Eu não desejava contar a história da Air France, apesar de não ter nada contra isso, mas antes de falar de um aglomerado de coisas que se passam na indústria. Na indústria, nós andamos a fechar empresas que ganham dinheiro. Eu quero contar a história de uma empresa que fecha porque ganha dinheiro. As pessoas corrigia-me: “não pode ser, contas a história de uma empresa que não ganha dinheiro e fecha”. “Não, vou contar a história de uma empresa que fecha porque ganha dinheiro. É algo de loucos. Chegamos ao ponto do delírio.

E prefere uma forma realista de contar a sua história..

É algo que me agrada muito. Há qualquer coisa no realismo, na fabricação do realismo, que adoro. Eu adoro a escolha da ficção, a sua forma, a interpretação do Lindon. Não prefiro o documentário, porque na ficção tenho na mão os utensílios da dramaturgia que posso tornear, criar, sem trair a palavra de cada personagem.

Temos um Cinema que testemunha o mundo e os homens que vivem nele com a utilização dos utensílios da dramaturgia que tornam a história apaixonante, até sexy. Acho que este é o meu filme mais “sexy”. De todos os que fiz. Até a utilização da música ou não, procuro dar aos espectadores algo interessante e agradável de verem.

E como trabalha com os atores, tudo está escrito, não há improvisação?

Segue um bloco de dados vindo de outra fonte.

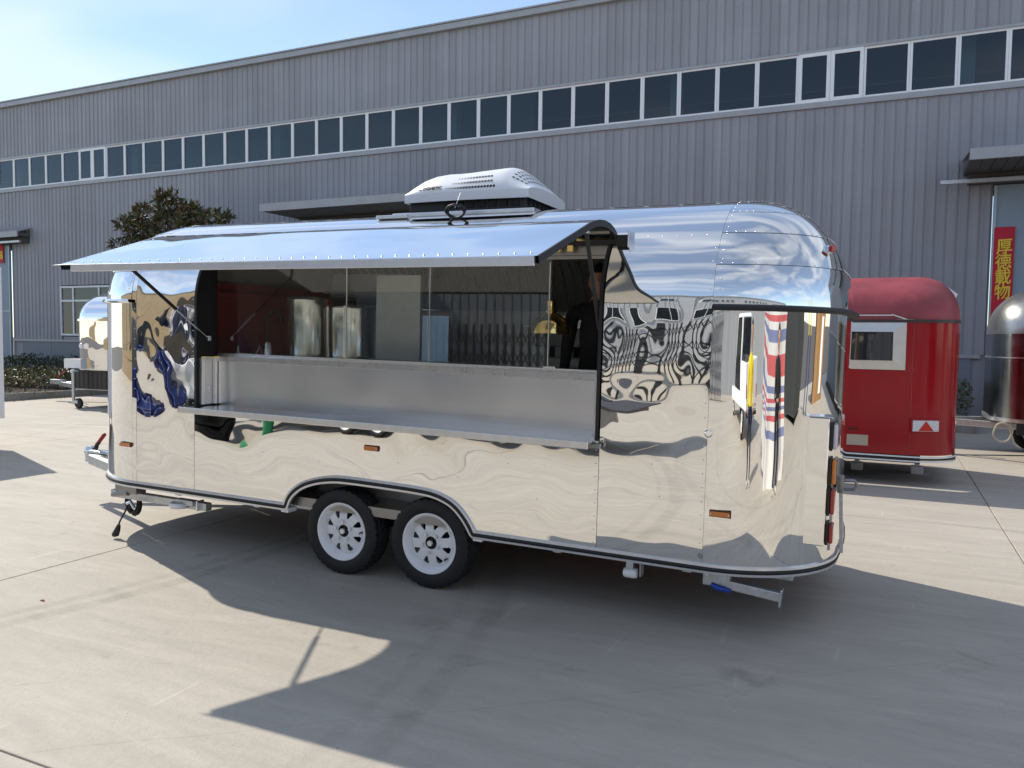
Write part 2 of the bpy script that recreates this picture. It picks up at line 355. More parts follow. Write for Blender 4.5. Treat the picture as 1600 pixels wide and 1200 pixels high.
# structure behind siding, roof
b = MB(); b.b2(fl(FX0, WY+.02, 7.86), fl(FX1, WY+.25, 9.6)); b.b2(fl(FX0, WY+.02, 5.2), fl(FX1, WY+.25, 6.69))
xs = [FX0]+[v for d in DOORS for v in d]+[FX1]
for i in range(0, len(xs), 2):
    a, c = xs[i], xs[i+1]
    if a < LOWWIN[0] < c:
        b.b2(fl(a, WY+.02, 0), fl(LOWWIN[0], WY+.25, 5.2)); b.b2(fl(LOWWIN[1], WY+.02, 0), fl(c, WY+.25, 5.2))
        b.b2(fl(LOWWIN[0], WY+.02, 0), fl(LOWWIN[1], WY+.25, 1.55)); b.b2(fl(LOWWIN[0], WY+.02, 3.32), fl(LOWWIN[1], WY+.25, 5.2))
    else: b.b2(fl(a, WY+.02, 0), fl(c, WY+.25, 5.2))
b.build('wall', wall_grey, fac)
b = MB(); b.b2(fl(FX0, WY-.12, 9.60), fl(FX1, WY+.10, 9.76), .01); b.b2(fl(FX0, WY+.10, 9.62), fl(FX1, WY+24, 9.70)); b.b2(fl(FX0, WY-.15, 9.762), fl(FX1, WY-.02, 9.80))
b.build('roof_gutter', flash_grey, fac)
b = MB(); b.b2(fl(FX0, WY-.055, 6.64), fl(FX1, WY+.02, 6.76), .006); b.b2(fl(FX0, WY-.05, 7.80), fl(FX1, WY+.02, 7.86), .004)
b.build('window_flashing', flash_grey, fac)
# plinth slabs
x = FX0
pl = MB(); pl.b2((.006, -.035, 0), (1.55-.006, .02, 1.36), .004); pl_me = pl.mesh('plinth_panel', dado_grey)
while x < FX1-1.6:
    if not any(a-.9 < x+.77 < c+.6 for a, c in DOORS): link('plinth_panel', pl_me, fac, fl(x, WY, 0))
    x += 1.55
b = MB(); segs = [(FX0, -33.1), (-28.35, -15.0), (-9.7, 1.7), (9.7, FX1)]
for a, c in segs: MB().b2(fl(a, WY-.06, 1.362), fl(c, WY+.01, 1.44), .004).build('plinth_flashing', flash_grey, fac)
# ribbon window
WZ0, WZ1 = 6.76, 7.80
def window(w, t=.045):
    f = MB(); d = .06
    f.b2((0, 0, 0), (w, d, t)); f.b2((0, 0, WZ1-WZ0-t), (w, d, WZ1-WZ0)); f.b2((0, .001, t), (t, d-.001, WZ1-WZ0-t)); f.b2((w-t, .001, t), (w, d-.001, WZ1-WZ0-t))
    p = MB(); p.b2((t, .028, t), (w-t, .034, WZ1-WZ0-t)); return f.mesh('window', win_white), p.mesh('pane', win_glass)
wf, wp = window(.858)
sf, sp = window(.640, .075)
mull0 = -.63
def add_win(x, f, p, dy=0):
    o = link('window', f, fac, fl(x, WY-.02+dy, WZ0)); link('pane', p, o, None, (random.uniform(-.006, .006), 0, random.uniform(-.006, .006)))
xpos = mull0
for k in range(0, 28): add_win(mull0+k*.8615, wf, wp)
for k in range(2): add_win(-.63-.645*(k+1), sf, sp, -.025)
xpos = -1.92
k = 0
while xpos > FX0+2:
    if k == 25:
        for q in range(2): xpos -= .645; add_win(xpos, sf, sp, -.025)
    else: xpos -= .8615; add_win(xpos, wf, wp)
    k += 1
# room behind the ribbon window
b = MB(); b.add([fl(FX0, WY+.26, 6.0), fl(FX1, WY+.26, 6.0), fl(FX1, WY+9, 6.0), fl(FX0, WY+9, 6.0)], [(0, 1, 2, 3)])
b.add([fl(FX0, WY+9, 6.0), fl(FX1, WY+9, 6.0), fl(FX1, WY+9, 9.6), fl(FX0, WY+9, 9.6)], [(0, 1, 2, 3)])
b.build('room', dark_room, fac)
MB().b2(fl(-21.4, WY+1.3, 6.02), fl(-8.7, WY+1.36, 9.0)).build('added_pale_backing', mat('backing_grey', (.60, .64, .64), .7, noise=(1, .1)), fac)  # added pale sheet, lightens these panes in place of a sky reflection
cm = MB(); cm.b2((-.13, 0, 0), (.13, .25, 3.2), .01); cm_me = cm.mesh('column', col_paint)
for k in range(-8, 4): link('column', cm_me, fac, fl(1.30+k*6.0, WY+.45, 6.3))
# lower window on the left
lw = MB(); x0, x1, z0, z1 = LOWWIN
for a in (x0, x0+.62, x0+1.9, x0+2.5, x1-.06): lw.b2(fl(a, WY-.02, z0), fl(a+.06, WY+.05, z1))
for z in (z0, z0+1.16, z1-.06): lw.b2(fl(x0+.002, WY-.018, z), fl(x1-.002, WY+.048, z+.06))
o = lw.build('window', win_white, fac)
for a, c in ((x0+.06, x0+.62), (x0+.68, x0+1.9), (x0+1.96, x0+2.5), (x0+2.56, x1-.06)):
    for e, h in ((z0+.06, z0+1.16), (z0+1.22, z1-.06)):
        MB().b2(fl(a, WY+.01, e), fl(c, WY+.018, h)).build('pane', win_glass, o)
MB().b2(fl(x0-.2, WY+.9, .8), fl(x1+.2, WY+1.0, 4.0)).b2(fl(x0-.25, WY+.26, .8), fl(x0-.2, WY+.9, 4.0)).b2(fl(x1+.2, WY+.26, .8), fl(x1+.25, WY+.9, 4.0)).b2(fl(x0-.2, WY+.26, .7), fl(x1+.2, WY+.9, .8)).b2(fl(x0-.2, WY+.26, 4.0), fl(x1+.2, WY+.9, 4.05)).build('room', dark_room, fac)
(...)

Tudo está escrito, não há improvisação. Nós construímos o suspense dentro de cada cena, isso não se improvisa. Tudo está escrito, eu passo muito tempo investigando e recolhendo informação. Quando reuno isso tudo, escrevo com o co-argumentista a criação das cenas. É como o motor de uma viatura. Ele só funciona de uma maneira. Eu peço isso aos meus atores. Eu dou-lhes os textos e digo que não podem inventar coisas, mudar a ordem das coisas, mas podem dizer essas mesmas coisas ao vosso jeito. Isso faz-se de forma muito natural. (…) Tudo está escrito, até os insultos.

Começa o filme com uma citação de Brecht. Porquê? E há algo de Eisenstein nele?

Não vou pelo Einsentein. A frase de Brecht, na verdade foi um advogado com quem trabalho muito que me explicou como um combate se trava. Foi ele que me “deu” essa frase, que é bastante iluminada na forma de devolver a dignidade ao homem. Aqueles que combate podem sempre correr o risco de perder, mas se não combatemos perdemos sempre. Tudo isso serve para denunciar um sistema onde os homens lutam. O terrível é que o filme faz a constatação trágica que os homens e as mulheres lutam contra um sistema que os impede sempre de ganhar. É isso que é trágico. Porque quando combatemos com armas desiguais, existe algo de anormal, de indecente.

O filme testemunha a indecência do nosso mundo. No papel, o capitalismo tem a sua coerência. Eu vendo, tu compras, etc. Como o socialismo e comunismo, que também tem a sua coerência. Mas quando qualquer um desses sistemas vai até à sua zona de deriva, que é o que acontece hoje em dia, em que isso é legitimado e validado pelo poder político, pensamos: Em que mundo vivemos? O que é que fazemos dos homens e das mulheres? Que ideia é essa do mundo em que tudo está ao serviço do lucro? E lucro, para algumas pessoas.

E atenção, quando digo isto não estou a ser um esquerdista perigoso. É uma questão de bom senso. E não consigo conceber um mundo que constrói a sua fortuna à custa do sofrimento dos homens e das mulheres. Não é preciso alguém chamar-se Gandhi para dizer isso. Creio que basta haver bom senso.

Novos projetos. Novamente políticos?

Depois de A Lei do Mercado havia algo que gostaria de ter levado em frente sobre personagens conectadas ao mundo (…) Vou começar a escrever um novo guião, novamente com a ideia do que faremos dos homens e das mulheres neste sistema.